(Aim of the task) Review the material and extract every line in which the word "Write" occurs.

(Source data)
********
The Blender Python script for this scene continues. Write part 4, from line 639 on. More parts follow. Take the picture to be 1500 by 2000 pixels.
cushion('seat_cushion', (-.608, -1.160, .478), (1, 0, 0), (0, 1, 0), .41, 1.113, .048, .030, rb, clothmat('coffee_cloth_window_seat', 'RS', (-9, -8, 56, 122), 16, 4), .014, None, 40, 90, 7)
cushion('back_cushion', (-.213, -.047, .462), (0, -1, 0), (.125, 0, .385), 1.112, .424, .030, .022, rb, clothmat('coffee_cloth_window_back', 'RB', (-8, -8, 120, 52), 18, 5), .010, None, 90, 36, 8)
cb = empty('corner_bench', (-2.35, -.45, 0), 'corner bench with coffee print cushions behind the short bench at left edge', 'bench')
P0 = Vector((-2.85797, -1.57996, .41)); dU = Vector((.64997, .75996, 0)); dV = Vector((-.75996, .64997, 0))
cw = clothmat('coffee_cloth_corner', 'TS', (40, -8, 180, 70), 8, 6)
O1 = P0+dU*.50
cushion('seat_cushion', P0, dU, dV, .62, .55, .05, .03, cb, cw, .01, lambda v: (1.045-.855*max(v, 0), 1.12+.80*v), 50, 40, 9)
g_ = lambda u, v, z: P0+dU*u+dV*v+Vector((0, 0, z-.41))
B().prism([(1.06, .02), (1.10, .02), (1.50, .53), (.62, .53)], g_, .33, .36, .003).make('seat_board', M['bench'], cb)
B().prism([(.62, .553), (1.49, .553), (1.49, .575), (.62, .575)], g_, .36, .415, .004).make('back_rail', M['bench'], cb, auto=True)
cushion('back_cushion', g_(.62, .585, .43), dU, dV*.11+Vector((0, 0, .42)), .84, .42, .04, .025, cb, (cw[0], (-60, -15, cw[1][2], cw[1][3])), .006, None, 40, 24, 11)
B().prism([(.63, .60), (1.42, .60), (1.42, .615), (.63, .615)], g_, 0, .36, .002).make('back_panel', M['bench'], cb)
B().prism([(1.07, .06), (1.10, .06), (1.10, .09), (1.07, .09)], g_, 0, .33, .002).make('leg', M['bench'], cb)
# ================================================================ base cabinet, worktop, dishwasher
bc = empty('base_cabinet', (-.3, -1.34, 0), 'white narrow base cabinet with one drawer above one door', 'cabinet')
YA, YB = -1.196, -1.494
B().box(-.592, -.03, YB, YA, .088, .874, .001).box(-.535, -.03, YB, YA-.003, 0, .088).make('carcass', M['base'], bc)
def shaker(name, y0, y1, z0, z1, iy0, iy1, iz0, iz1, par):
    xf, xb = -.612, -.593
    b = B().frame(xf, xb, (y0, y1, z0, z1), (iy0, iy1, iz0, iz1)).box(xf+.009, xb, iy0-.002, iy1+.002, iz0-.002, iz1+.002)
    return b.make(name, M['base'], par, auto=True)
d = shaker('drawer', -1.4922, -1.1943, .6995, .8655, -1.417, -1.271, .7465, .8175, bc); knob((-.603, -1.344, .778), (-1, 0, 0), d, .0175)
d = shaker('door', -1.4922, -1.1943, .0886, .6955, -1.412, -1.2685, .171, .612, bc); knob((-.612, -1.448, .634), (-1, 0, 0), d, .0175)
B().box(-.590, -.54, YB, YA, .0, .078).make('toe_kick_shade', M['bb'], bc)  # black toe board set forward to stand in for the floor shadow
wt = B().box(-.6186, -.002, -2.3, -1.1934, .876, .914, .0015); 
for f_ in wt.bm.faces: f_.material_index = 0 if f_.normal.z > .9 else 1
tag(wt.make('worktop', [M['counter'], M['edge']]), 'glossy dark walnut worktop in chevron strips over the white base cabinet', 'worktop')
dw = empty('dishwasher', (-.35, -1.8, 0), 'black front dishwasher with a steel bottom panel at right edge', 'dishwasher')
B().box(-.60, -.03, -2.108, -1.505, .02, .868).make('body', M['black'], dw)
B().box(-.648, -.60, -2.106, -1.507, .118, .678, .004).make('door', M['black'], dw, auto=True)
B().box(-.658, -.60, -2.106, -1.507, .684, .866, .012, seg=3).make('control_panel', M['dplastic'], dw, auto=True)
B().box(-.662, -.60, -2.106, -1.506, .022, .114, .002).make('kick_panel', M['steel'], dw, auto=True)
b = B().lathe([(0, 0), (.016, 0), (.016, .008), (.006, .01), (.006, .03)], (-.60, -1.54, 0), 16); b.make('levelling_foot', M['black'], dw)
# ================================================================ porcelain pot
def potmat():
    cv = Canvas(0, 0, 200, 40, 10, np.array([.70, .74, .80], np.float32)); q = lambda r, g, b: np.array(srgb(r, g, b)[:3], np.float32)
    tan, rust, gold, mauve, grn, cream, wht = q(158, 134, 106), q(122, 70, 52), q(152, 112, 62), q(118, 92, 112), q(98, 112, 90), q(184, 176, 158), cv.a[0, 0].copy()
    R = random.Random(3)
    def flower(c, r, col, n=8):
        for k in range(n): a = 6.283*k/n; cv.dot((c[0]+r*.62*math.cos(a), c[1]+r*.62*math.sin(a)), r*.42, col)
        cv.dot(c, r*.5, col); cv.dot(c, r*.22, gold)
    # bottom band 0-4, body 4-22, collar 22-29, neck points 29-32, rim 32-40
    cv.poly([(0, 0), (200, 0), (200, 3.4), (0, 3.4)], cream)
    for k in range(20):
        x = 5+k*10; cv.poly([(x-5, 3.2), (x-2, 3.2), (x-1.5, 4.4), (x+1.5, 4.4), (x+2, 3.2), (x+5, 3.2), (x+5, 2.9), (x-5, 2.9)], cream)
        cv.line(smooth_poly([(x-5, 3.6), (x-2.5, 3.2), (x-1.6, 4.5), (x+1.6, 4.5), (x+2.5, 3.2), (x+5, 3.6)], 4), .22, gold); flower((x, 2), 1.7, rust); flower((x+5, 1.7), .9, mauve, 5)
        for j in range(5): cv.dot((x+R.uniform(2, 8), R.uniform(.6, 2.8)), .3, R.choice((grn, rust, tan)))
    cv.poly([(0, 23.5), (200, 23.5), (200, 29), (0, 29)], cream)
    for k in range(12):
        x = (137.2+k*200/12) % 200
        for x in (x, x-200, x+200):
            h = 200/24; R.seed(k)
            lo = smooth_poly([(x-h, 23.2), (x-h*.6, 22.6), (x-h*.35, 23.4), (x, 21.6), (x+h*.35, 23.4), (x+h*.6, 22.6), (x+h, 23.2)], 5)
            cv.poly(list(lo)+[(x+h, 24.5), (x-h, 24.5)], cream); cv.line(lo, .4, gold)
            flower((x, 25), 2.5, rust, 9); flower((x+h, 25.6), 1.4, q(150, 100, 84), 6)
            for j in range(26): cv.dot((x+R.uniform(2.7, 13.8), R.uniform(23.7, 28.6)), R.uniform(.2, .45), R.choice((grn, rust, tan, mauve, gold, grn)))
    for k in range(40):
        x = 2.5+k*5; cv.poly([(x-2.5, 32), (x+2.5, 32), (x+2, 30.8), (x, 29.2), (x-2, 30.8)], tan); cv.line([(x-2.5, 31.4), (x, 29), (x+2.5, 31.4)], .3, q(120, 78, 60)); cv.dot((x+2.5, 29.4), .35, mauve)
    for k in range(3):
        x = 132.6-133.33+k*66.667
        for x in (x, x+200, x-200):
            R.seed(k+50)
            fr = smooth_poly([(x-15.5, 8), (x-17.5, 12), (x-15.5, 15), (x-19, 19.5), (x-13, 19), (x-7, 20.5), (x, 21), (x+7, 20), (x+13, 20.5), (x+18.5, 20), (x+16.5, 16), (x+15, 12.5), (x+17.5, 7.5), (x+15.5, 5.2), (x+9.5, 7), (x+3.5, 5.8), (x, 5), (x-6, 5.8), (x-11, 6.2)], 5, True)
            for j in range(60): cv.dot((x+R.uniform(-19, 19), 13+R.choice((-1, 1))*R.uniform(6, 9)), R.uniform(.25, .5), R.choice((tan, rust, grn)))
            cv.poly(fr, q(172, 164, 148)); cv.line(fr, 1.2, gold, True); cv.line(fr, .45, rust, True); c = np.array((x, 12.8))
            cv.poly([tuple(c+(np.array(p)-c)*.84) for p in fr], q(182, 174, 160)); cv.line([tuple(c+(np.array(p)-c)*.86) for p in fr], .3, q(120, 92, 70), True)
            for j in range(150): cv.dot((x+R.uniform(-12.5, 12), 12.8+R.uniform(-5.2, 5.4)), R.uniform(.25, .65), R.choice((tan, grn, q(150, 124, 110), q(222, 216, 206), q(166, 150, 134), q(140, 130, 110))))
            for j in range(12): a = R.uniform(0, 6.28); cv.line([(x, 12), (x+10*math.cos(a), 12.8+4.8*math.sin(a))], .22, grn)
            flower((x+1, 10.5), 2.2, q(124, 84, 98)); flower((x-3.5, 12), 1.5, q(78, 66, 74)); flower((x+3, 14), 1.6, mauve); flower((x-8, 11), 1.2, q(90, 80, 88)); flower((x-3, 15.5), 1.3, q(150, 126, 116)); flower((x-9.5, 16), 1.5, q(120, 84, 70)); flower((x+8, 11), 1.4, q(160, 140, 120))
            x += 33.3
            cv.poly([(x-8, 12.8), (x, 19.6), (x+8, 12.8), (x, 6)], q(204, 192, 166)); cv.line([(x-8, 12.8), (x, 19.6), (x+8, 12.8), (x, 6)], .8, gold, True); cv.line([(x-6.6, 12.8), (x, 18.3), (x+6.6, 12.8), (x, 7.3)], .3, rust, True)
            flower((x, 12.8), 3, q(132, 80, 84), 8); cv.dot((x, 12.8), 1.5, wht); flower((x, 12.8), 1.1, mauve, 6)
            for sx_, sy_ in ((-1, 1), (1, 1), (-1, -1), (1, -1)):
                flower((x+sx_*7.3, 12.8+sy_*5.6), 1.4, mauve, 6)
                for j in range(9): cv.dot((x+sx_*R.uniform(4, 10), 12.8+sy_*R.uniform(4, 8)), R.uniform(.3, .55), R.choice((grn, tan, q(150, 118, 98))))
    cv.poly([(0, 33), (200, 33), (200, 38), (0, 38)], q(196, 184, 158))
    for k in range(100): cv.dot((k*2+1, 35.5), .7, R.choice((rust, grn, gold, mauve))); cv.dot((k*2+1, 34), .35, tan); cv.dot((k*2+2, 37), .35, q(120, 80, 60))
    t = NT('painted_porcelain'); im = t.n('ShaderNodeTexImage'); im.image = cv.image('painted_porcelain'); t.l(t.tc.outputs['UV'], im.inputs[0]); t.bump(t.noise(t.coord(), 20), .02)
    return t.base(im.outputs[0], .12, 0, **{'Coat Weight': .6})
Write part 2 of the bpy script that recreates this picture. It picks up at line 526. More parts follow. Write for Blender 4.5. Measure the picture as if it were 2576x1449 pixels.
********
(Output of the task)
The Blender Python script for this scene continues. Write part 4, from line 639 on. More parts follow. Take the picture to be 1500 by 2000 pixels.
Write part 2 of the bpy script that recreates this picture. It picks up at line 526. More parts follow. Write for Blender 4.5. Measure the picture as if it were 2576x1449 pixels.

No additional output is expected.